In embodiments of the present disclosure, the terminal device may determine PUSCH resource allocation in frequency domain through resource indication information (for example higher-layer signalling or downlink control information (DCI)).

For example, for a scheduled (or triggered) PUSCH, the terminal device may determine PUSCH resource allocation in frequency domain through a frequency-domain resource assignment (FDRA) field in DCI carried by a physical downlink control channel (PDCCH).

For another example, for a configured grant PUSCH, the terminal device may determine, through higher-layer signaling (for example, a higher-layer parameter ConfiguredGrantConfig), PUSCH resource allocation in frequency domain for configured grant type 1 (CG Type 1).

PUSCH resource allocation in frequency domain supportsfrequency domain allocation types, that is, type 0, type 1, and type 2.

In Type 0, multiple contiguous resource blocks (RB) are bundled to one resource block group (RBG), and PUSCH resource allocation in frequency domain is performed only in units of RBG.

In type 0, DCI indicates an RBG in the frequency-domain resources allocating PUSCH for the terminal device by way of bitmap.

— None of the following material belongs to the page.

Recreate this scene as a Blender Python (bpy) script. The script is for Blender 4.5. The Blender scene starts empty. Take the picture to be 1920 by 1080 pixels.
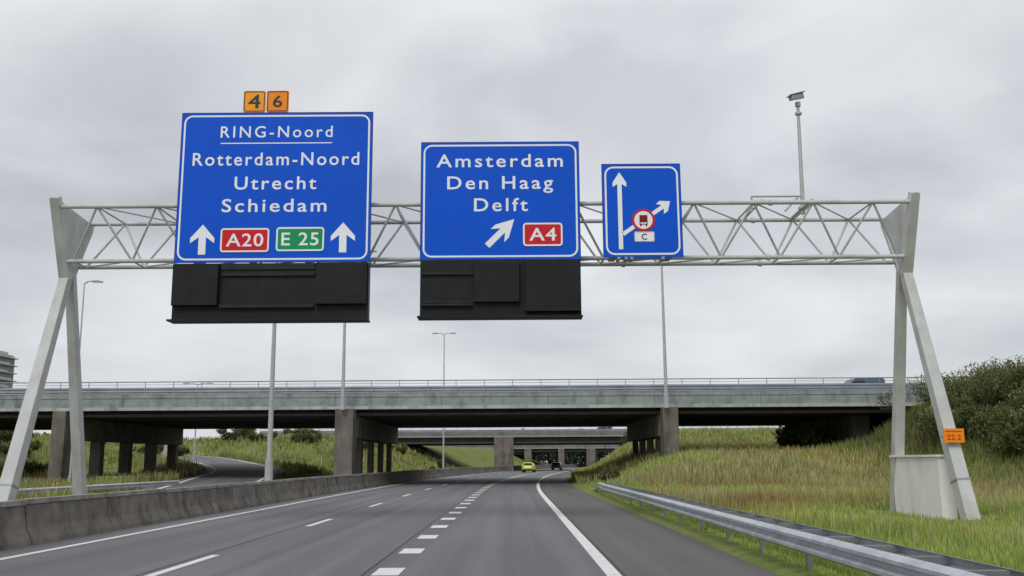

The RBGs are numbered starting from the lowest frequency of BWP in increasing order of frequency of BWP. Because of the bitmap, different allocated RBGs are not necessarily contiguous.

In addition, type 0 does not support PUSCH frequency hopping.

In Type 1, PUSCH resource allocation in frequency domain is not dependent on bitmap, but is determined by a starting position (e. g., RB) and the size of contiguous RBs. Therefore, unlike type 0, type 1 does not support any type of RB allocation, but only supports allocation of contiguous frequency-domain resources, thereby reducing signaling overhead of frequency-domain resource allocation.

In addition, Type 1 supports PUSCH frequency hopping.

It should be noted that type 0 and type 1 are applicable to licensed spectra, while type 2 is applicable to unlicensed spectra.